At 402, an application is started. For example, a user may invoke the browser program described above, and may use the browser to access an application that provides a view box in the browser window. At 404, the scroll bar in the view box is detected. For example, the view box may provide only vertical scrolling, in which case the vertical scroll bar is detected. Or, as noted above, a view box might provide both vertical and horizontal scroll bars, and both of these may be detected.
Detection of the scroll bar(s) can be performed in various ways. In one example, the application that provides the view box may also provide metadata 406 indicating the location of the view box and its scroll bar(s). In another example, observational detection 408 may be performed on the user interface in which the view box appears in order to detect the view box and/or its scroll bars. One way that this observational detection can be performed is as follows, and is shown in
Returning now to
It is noted that, when the view adapter uses the application to collect pixels, it may do so in various ways, and in response to various cues. For example, the view adapter may collect pixels from the underlying content in response to specific actions by the user. That is, if the user requests to zoom out, the view adapter may use the application to manipulate the underlying content and to collect several view boxes-worth of pixels, so that a zoomed-out view of several boxes worth of content can be shown to the user. However, in another example, the view adapter attempts to anticipate what the user will ask for. For example, if the user is panning through content in a certain direction (e.g., to the right), the view adapter may assume that the user will continue to pan through the content in that direction and therefore may attempt to collect portions of the content further in that direction before the user actual pans that far, based on a prediction that the user will pan further in that direction sometime in the near future. Additionally, the view adapter may store pixels from the underlying content at varying levels of detail, in anticipation of the user zooming in or out on the same location of content. For example, if the user pans to a specific location in a document and then stops panning, the user might zoom in or out at that location so the view adapter might construct images of the document at several different zoom levels in anticipation that the user will actually zoom in or out at that location. The system may store various different views of the content at different zoom levels for some time, and may also flush the stored views when it is anticipated that the stored views are not likely to be used in the near future. By pre-calculating views of the content in anticipation of user commands that have not yet been issued, it is possible to increase the perception of performance by being able to provide views quickly after they are requested. Additionally, by flushing views that the view adapter believes are not likely to be used in the near future, the amount of space used to store the views is reduced.
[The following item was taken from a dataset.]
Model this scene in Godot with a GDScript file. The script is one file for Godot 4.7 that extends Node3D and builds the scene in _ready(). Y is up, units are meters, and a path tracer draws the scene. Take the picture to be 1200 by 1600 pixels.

Computer 600 includes one or more processors 602 and one or more data remembrance components 604. Processor(s) 602 are typically microprocessors, such as those found in a personal desktop or laptop computer, a server, a handheld computer, or another kind of computing device. Data remembrance component(s) 604 are components that are capable of storing data for either the short or long term. Examples of data remembrance component(s) 604 include hard disks, removable disks (including optical and magnetic disks), volatile and non-volatile random-access memory (RAM), read-only memory (ROM), flash memory, magnetic tape, etc. Data remembrance component(s) are examples of computer-readable storage media. Computer 600 may comprise, or be associated with, display 612, which may be a cathode ray tube (CRT) monitor, a liquid crystal display (LCD) monitor, or any other type of monitor.
Software may be stored in the data remembrance component(s) 604, and may execute on the one or more processor(s) 602. An example of such software is view adaptation software 606, which may implement some or all of the functionality described above in connection with
The subject matter described herein can be implemented as software that is stored in one or more of the data remembrance component(s) 604 and that executes on one or more of the processor(s) 602. As another example, the subject matter can be implemented as instructions that are stored on one or more computer-readable storage media. (Tangible media, such as an optical disks or magnetic disks, are examples of storage media.) Such instructions, when executed by a computer or other machine, may cause the computer or other machine to perform one or more acts of a method. The instructions to perform the acts could be stored on one medium, or could be spread out across plural media, so that the instructions might appear collectively on the one or more computer-readable storage media, regardless of whether all of the instructions happen to be on the same medium.
Additionally, any acts described herein (whether or not shown in a diagram) may be performed by a processor (e.g., one or more of processors 602) as part of a method. Thus, if the acts A, B, and C are described herein, then a method may be performed that comprises the acts of A, B, and C. Moreover, if the acts of A, B, and C are described herein, then a method may be performed that comprises using a processor to perform the acts of A, B, and C.
In one example environment, computer 600 may be communicatively connected to one or more other devices through network 608. Computer 610, which may be similar in structure to computer 600, is an example of a device that can be connected to computer 600, although other types of devices may also be so connected.
Although the subject matter has been described in language specific to structural features and/or methodological acts, it is to be understood that the subject matter defined in the appended claims is not necessarily limited to the specific features or acts described above. Rather, the specific features and acts described above are disclosed as example forms of implementing the claims.